The idea of 'usual social circumstances' is itself challenged by our public engagement in salsa. The class, albiet a formalised setting, is a meeting of strangers. Yet a sense of belonging to the group soon develops. Like at a bus stop, the common activity - of waiting, a shared moment/experience - or a clumsy move in salsa gives one a feeling of inclusion. The environment is longer a threatening room of strangers, but a bunch of friendly people who want to engage with one another. It is also interesting in the fact that it challanges the comfort zone of intimacy with strangers. A dance floor can be packed, forcing dancers within each others' personal space...I like the phrase, 'dancing on a postage stamp'...which can be very uncomfortable with a stranger. However, in the context of dance, I realised that it often feels more awkward to comply with conventional personal boundaries than to get 'up close and personal', at which point the movement usually becomes freer and the dancers connect both literally on a more intimate level but are also more 'in tune' with each other. The people who come to these classes are all there for different reasons, but the general feelings exuding from the group en masse on the dance floor were enjoyment, relaxation and a sense of fun... I think we may even get the more sceptical 'non-dancers' of the group up on the dancefloor next week!
Music, for me, is critical to dance.

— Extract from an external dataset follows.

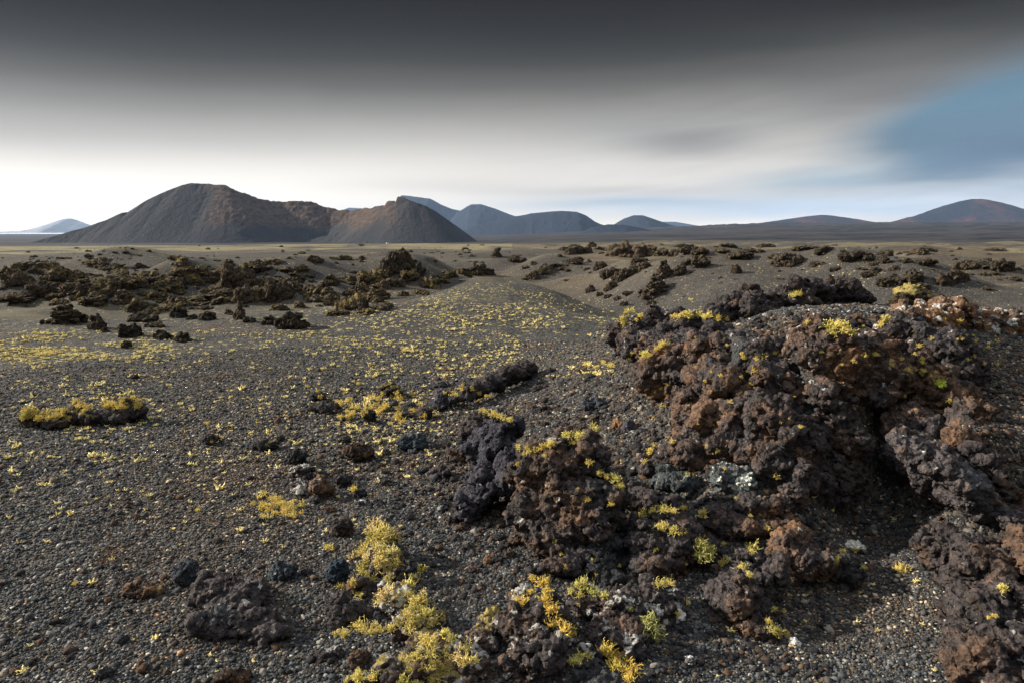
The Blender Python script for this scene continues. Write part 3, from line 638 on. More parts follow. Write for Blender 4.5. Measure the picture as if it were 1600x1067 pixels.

You can dance to 'silence', but I would assume usually there would be an internalised soundtrack for this activity. This rather raises the question of what dance would be without music. A decontextualised awkwardness of movement highlighting the oddity of 'unconventional' movement? What would a world be like without any music? Could we call the noises of the everyday the soundtrack to the city - a backdrop to its activities?
How does this relate to Trish's point of feeling one's personal space can be invaded by noise? It would seem to me that today's society is one that is rarely subject to complete silence - even traffic noises are probably continually supplemented by music as we all walk around with headphones jammed into our ears. Does this focus ourselves on the self and our own movements as we respond to the soundtrack in our heads, or is the reverse, that we detach ourselves from the physical realm, both other people and the built environment, true?
Who knew a night on the dance floor could bring out such deep questions!?!?